Contre les réformes gouvernementales

Inde: du lait et des chants pour les agriculteurs, des villages du nord à leurs côtés

  • Publié le 16 février 2021 à 10:28
  • Actualisé le 16 février 2021 à 11:04

Un tracteur bleu électrique, surmonté d'un haut-parleur crachant ses chants militants, bat le rappel à travers le village de Makrauli, dans le nord de l'Inde, pour collecter des dons de lait destinés aux agriculteurs qui manifestent depuis près de trois mois aux portes de Delhi.

Depuis la fin novembre, des dizaines de milliers d'agriculteurs sont installés sur les routes menant à la capitale indienne pour manifester leur opposition aux réformes gouvernementales qui libéralisent les marchés agricoles et dont ils exigent l'abrogation pure et simple.

Ces fermiers ont traversé l'hiver dans des campements de fortune par un froid glacial, avec le soutien d'une multitude de villages des Etats du nord de l'Inde, avoisinant la capitale, et dont ils sont, pour la plupart, originaires. "Ce mouvement agricole n'est pas seulement celui de ceux qui font le siège là-bas", affirme à l'AFP Sumit Arya, 35 ans, le chef du village de Makrauli Khurd dans l'Haryana, à deux heures de route des principaux campements. "C'est notre mouvement à nous tous, habitants des zones rurales."

Chaque matin, dans ce village de 4.000 âmes, hommes et femmes se dépêchent d'apporter légumes et bois dans les points de collecte.
Le mardi est dédié aux dons de lait frais que les villageois transportent sur des carrioles, dans des petits pots de fer, juste après la traite des vaches.

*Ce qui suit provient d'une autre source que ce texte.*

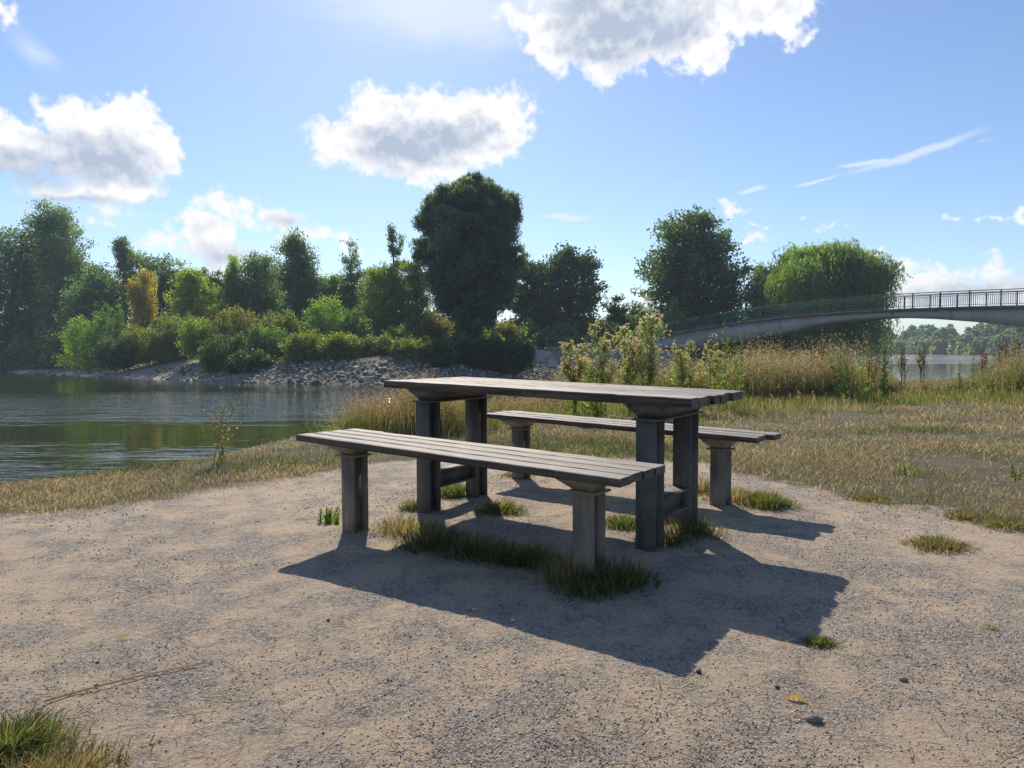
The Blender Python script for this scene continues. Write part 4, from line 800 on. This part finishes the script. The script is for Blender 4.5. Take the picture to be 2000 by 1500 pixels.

Ensuite des hommes, à l'instar de Ajit Singh, les transvasent dans de grands bidons pour les acheminer aux manifestants.

"Nous ne pouvons pas leur donner notre temps, mais nous pouvons les approvisionner en nourriture et en eau, fournir tout ce qui leur est nécessaire en hiver", déclare à l'AFP le fermier de 58 ans, assis sur une meule de paille, dans une carriole.
Derrière, quelqu'un lance un des cris de ralliement des manifestants "kisan ekta" ("Fermiers unis") et aussitôt des villageois lèvent leur poing et entonnent le chant "zindabad" ("longue vie").

Leur mouvement constitue l'un des plus grands défis auxquels le gouvernement du Premier ministre Narendra Modi a été confronté depuis son arrivée au pouvoir en 2014. Les réformes votées en septembre autorisent les agriculteurs à vendre leurs productions aux acheteurs de leur choix, plutôt que de se tourner exclusivement vers les marchés contrôlés par l'État qui leur assurent un prix de soutien minimal (PSM) pour certaines denrées.

Nombre de petits exploitants agricoles s'estiment désormais menacés par cette libéralisation qui, selon eux, risque de les obliger à brader leurs marchandises aux grandes entreprises pour les écouler. Le poids du secteur agricole est considérable, assurant la subsistance de près de 70% de 1,3 milliard d'habitants, et contribuant à environ 15% du PIB.

- "Sans cette fraternité, rien ne marche"-

Depuis le début des manifestations, un réseau de solidarité s'est mis en place. Chaque jour des tracteurs aux carrioles chargées de bois et de vivres quittent des villages comme Makrauli à destination des campements aux portes de Delhi. Des fermiers et leurs familles les accompagnent. "Deux ou trois tracteurs de notre village vont soutenir le moral" des manifestants, explique à l'AFP Ajay Punia, 18 ans, juché avec onze villageois, âgés de 14 à 65 ans, sur la carriole qui s'ébranle.

Le drapeau vert et jaune du syndicat des agriculteurs et les couleurs de l'Inde flottent ensemble sur le tracteur, tandis que résonnent des chants de la résistance paysanne. Plus tard, le convoi est rejoint par deux chariots transportant une trentaine de personnes, des femmes pour la plupart. On se salue poing en l'air et les chants repartent de plus belle. Le long de l'autoroute, les gens leur font signe de la main.

Parvenu au grand campement de Tikri en banlieue de Delhi, halte est faite à la cantine communautaire, les hommes vont s'asseoir en ligne sur un tapis où des femmes leur servent un curry de pois et de pommes de terre, accompagné d'un roti (galette) et d'une tasse de lait frais de Makrauli.
"Sans cette fraternité, rien ne marche. Même dans notre village, différentes castes y participent", dit Arya. "Les gens s'engagent de plus en plus (...) Nous ne reculons pas."